Published July 21st, 2010
Charter City & Transfer Tax - Tabled Indefinitely
By Cathy Tyson
The third time was definitely not the charm for the City Council and the Real Estate Transfer Tax and Charter City measures. Two prior meetings were distinctly negative and the third meeting followed suit. At issue was putting the measures on the ballot for voters to decide upon: a $5/$1,000 of value real estate transfer tax on the sale of a home along with Charter City status that is required to pass a real estate transfer tax.
Citing fundamental unfairness to residents living on failed roads, the City Council reluctantly decided to table the idea indefinitely, after hearing almost three hours of blistering comments.
Following City Manager Steven Falk's outline of the pros and cons of putting the measures on the ballot, a parade of mostly negative public speakers came to the podium to offer their comments. By a roughly three to one margin, most residents were vehemently opposed, although it was clear not everyone had a firm grasp of the specifics.

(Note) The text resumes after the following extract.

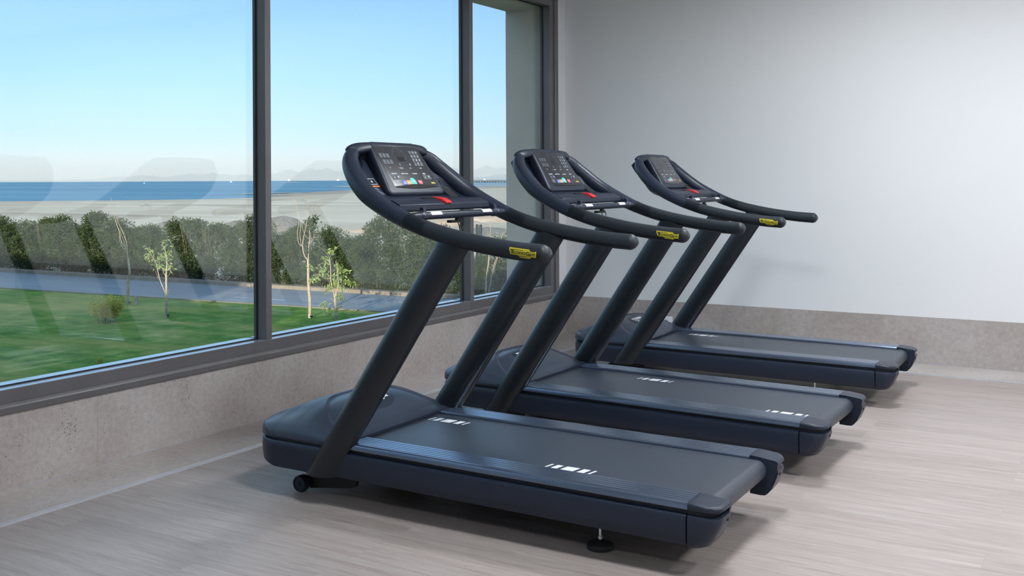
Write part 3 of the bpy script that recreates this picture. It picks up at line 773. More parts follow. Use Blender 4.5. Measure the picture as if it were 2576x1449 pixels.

"What poisons the system is when people are given misinformation," said Council Member Carl Anduri. "We have an obligation to fix the roads and that can't be done with current resources." Council Member Carol Federighi agreed, "When you cause confusion it's very difficult to pass anything."
"Distrust at government is laid at our feet with the same concern and anger. I don't think that's deserved," said Mike Anderson.
Lost among the drama, it seemed, were the issues - $16M road repair backlog and the lowest per capita police staffing in Contra Costa County - tied with Moraga and Danville. "The need will not dissolve - the roads are not going to suddenly fix themselves. This is not forward-thinking good government," said Mayor Brandt Andersson.
Arguments against the measure included a general preference not to be taxed, the poor economy, that Orinda and Moraga aren't Charter cities, government malfeasance and more.
A number of residents brought up topics that had nothing to do with the transfer tax - berms on Carol Lane, the salaries of city staff, the country going in the wrong direction, and Council Members pulling a fast one doing an end run around existing 2/3 majority votes. For the record - the threshold to pass a Charter City is a simple majority per the California Government Code, section 34452.
There was some confusion about the measure itself. David Bruzzone, in a heated exchange said, "A Charter City will fundamentally change government." Council Member Carl Anduri rebutted that was "just wrong," explaining nothing else will change aside from the Real Estate Transfer Tax - all other existing laws would be the same.
"We respond to residents' requests for service - to fix roads, build ball fields - all we can do is give voters a choice. The best thing to do is to postpone this effort," said Council Member Don Tatzin.